Data section:
-*-*-
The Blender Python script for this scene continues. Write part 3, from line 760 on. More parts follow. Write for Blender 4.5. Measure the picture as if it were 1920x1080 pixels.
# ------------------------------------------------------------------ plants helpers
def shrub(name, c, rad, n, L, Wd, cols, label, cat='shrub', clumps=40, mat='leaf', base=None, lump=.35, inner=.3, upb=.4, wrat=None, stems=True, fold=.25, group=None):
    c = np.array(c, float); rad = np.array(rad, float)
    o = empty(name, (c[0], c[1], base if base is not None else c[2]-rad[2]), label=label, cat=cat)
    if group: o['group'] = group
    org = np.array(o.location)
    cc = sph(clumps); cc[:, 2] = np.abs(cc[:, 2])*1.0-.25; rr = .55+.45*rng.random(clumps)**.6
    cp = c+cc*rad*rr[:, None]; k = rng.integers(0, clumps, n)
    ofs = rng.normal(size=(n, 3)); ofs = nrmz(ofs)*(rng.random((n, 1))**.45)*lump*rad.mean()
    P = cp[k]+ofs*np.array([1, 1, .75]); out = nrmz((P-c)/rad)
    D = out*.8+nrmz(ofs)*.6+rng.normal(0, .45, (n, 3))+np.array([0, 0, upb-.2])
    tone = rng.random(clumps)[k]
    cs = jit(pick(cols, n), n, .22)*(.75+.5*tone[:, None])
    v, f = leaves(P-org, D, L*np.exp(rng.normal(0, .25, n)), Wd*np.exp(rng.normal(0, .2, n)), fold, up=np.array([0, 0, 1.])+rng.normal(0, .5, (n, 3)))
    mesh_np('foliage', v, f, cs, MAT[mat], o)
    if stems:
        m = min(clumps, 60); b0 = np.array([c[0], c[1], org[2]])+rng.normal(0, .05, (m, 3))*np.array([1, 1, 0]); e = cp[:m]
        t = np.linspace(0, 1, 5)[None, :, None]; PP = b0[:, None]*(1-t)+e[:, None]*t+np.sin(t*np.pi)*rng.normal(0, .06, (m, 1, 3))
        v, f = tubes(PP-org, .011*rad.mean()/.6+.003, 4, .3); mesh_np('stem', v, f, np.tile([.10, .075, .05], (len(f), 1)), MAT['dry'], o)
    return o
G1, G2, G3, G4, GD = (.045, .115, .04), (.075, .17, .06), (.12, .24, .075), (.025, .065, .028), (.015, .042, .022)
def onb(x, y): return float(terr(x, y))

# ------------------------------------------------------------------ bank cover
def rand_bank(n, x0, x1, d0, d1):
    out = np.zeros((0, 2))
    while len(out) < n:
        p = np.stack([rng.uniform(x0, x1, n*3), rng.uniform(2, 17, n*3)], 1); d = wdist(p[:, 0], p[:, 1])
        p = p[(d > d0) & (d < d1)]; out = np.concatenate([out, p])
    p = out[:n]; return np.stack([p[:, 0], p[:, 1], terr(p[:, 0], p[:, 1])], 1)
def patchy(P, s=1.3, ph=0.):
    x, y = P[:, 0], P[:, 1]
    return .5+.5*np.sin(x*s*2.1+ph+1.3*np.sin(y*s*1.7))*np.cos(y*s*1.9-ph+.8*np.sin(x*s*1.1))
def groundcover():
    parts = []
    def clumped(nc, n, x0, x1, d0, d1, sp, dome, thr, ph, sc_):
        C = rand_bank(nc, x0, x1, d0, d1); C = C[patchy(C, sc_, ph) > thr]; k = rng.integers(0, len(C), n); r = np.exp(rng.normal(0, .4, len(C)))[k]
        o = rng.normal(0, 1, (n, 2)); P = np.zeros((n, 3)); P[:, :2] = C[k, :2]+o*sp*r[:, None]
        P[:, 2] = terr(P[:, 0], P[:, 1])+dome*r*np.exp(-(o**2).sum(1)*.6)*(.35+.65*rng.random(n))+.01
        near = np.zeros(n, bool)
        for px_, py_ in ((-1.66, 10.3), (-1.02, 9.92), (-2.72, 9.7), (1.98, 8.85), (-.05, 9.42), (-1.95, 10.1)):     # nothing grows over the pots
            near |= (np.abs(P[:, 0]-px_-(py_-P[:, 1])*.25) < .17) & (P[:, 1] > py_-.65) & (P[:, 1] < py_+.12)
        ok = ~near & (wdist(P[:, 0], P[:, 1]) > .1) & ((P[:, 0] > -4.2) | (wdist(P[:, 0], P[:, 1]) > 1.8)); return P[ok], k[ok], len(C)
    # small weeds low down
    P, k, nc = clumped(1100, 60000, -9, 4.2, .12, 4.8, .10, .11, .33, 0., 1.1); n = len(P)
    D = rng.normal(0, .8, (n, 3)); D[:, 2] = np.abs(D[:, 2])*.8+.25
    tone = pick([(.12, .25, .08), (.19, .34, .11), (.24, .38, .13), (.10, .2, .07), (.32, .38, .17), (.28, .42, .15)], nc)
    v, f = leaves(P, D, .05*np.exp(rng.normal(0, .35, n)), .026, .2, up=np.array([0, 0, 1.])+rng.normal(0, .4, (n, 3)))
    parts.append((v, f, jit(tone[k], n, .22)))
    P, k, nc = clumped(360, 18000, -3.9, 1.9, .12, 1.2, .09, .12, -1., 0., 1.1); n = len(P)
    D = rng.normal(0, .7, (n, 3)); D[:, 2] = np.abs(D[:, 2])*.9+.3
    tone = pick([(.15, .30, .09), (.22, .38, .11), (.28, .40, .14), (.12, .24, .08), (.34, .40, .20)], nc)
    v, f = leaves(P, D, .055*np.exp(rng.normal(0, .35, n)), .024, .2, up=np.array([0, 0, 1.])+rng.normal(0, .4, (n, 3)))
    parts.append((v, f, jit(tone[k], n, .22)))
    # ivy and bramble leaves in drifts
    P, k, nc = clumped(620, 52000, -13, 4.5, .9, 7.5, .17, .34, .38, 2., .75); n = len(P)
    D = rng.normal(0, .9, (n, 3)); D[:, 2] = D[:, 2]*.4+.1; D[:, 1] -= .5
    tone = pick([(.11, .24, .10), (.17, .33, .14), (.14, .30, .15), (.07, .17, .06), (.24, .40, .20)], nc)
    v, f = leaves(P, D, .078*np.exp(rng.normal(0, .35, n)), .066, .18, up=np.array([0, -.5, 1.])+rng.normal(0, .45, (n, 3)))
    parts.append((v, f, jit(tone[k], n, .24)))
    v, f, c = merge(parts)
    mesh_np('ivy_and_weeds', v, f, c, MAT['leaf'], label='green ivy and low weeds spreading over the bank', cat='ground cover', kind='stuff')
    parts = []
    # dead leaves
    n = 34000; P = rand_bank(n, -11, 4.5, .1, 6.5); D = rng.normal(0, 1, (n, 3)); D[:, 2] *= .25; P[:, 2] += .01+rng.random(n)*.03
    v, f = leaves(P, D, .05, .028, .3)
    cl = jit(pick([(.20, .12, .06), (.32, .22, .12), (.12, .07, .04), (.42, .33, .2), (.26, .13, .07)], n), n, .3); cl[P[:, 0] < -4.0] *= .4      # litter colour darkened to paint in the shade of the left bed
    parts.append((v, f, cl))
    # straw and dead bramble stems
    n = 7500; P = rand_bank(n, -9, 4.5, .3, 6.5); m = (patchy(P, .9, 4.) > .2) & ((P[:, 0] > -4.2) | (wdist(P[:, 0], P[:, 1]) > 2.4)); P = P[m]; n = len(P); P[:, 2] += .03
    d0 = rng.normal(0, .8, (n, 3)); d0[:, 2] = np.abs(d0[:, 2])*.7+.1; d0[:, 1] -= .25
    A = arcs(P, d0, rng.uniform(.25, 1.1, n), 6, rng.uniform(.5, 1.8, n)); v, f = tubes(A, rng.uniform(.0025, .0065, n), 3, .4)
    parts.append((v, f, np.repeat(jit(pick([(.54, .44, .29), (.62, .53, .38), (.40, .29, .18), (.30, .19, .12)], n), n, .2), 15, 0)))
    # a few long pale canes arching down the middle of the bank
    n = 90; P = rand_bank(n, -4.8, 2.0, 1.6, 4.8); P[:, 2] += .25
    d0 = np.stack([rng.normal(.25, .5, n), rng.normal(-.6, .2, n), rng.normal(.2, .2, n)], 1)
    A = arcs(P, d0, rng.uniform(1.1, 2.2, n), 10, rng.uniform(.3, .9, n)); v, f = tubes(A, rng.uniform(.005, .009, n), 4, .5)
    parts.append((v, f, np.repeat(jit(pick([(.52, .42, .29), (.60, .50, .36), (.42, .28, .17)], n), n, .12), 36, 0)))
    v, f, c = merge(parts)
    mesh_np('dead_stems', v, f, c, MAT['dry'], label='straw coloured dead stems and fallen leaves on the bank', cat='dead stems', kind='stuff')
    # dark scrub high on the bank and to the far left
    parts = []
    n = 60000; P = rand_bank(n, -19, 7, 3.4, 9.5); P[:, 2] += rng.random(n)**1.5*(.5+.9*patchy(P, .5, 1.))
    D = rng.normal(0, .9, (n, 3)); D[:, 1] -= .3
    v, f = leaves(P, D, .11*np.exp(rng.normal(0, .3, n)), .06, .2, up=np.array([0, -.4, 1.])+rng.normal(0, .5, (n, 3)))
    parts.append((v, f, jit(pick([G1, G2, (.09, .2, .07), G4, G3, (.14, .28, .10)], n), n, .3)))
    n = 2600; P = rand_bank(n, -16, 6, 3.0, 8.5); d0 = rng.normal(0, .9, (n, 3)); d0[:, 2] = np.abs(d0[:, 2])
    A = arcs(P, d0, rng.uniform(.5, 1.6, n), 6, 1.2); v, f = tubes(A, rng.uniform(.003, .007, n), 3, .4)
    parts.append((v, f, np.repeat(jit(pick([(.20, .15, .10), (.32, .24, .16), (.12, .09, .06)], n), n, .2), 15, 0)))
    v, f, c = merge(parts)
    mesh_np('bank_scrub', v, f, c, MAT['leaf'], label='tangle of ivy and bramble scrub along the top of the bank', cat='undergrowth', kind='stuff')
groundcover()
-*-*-
Task brief:
Copy out the listing above, line by line and exactly, from its first line to the line holding "def onb(x, y): return float(terr(x, y))", inclusive.

Expected answer:
The Blender Python script for this scene continues. Write part 3, from line 760 on. More parts follow. Write for Blender 4.5. Measure the picture as if it were 1920x1080 pixels.
# ------------------------------------------------------------------ plants helpers
def shrub(name, c, rad, n, L, Wd, cols, label, cat='shrub', clumps=40, mat='leaf', base=None, lump=.35, inner=.3, upb=.4, wrat=None, stems=True, fold=.25, group=None):
    c = np.array(c, float); rad = np.array(rad, float)
    o = empty(name, (c[0], c[1], base if base is not None else c[2]-rad[2]), label=label, cat=cat)
    if group: o['group'] = group
    org = np.array(o.location)
    cc = sph(clumps); cc[:, 2] = np.abs(cc[:, 2])*1.0-.25; rr = .55+.45*rng.random(clumps)**.6
    cp = c+cc*rad*rr[:, None]; k = rng.integers(0, clumps, n)
    ofs = rng.normal(size=(n, 3)); ofs = nrmz(ofs)*(rng.random((n, 1))**.45)*lump*rad.mean()
    P = cp[k]+ofs*np.array([1, 1, .75]); out = nrmz((P-c)/rad)
    D = out*.8+nrmz(ofs)*.6+rng.normal(0, .45, (n, 3))+np.array([0, 0, upb-.2])
    tone = rng.random(clumps)[k]
    cs = jit(pick(cols, n), n, .22)*(.75+.5*tone[:, None])
    v, f = leaves(P-org, D, L*np.exp(rng.normal(0, .25, n)), Wd*np.exp(rng.normal(0, .2, n)), fold, up=np.array([0, 0, 1.])+rng.normal(0, .5, (n, 3)))
    mesh_np('foliage', v, f, cs, MAT[mat], o)
    if stems:
        m = min(clumps, 60); b0 = np.array([c[0], c[1], org[2]])+rng.normal(0, .05, (m, 3))*np.array([1, 1, 0]); e = cp[:m]
        t = np.linspace(0, 1, 5)[None, :, None]; PP = b0[:, None]*(1-t)+e[:, None]*t+np.sin(t*np.pi)*rng.normal(0, .06, (m, 1, 3))
        v, f = tubes(PP-org, .011*rad.mean()/.6+.003, 4, .3); mesh_np('stem', v, f, np.tile([.10, .075, .05], (len(f), 1)), MAT['dry'], o)
    return o
G1, G2, G3, G4, GD = (.045, .115, .04), (.075, .17, .06), (.12, .24, .075), (.025, .065, .028), (.015, .042, .022)
def onb(x, y): return float(terr(x, y))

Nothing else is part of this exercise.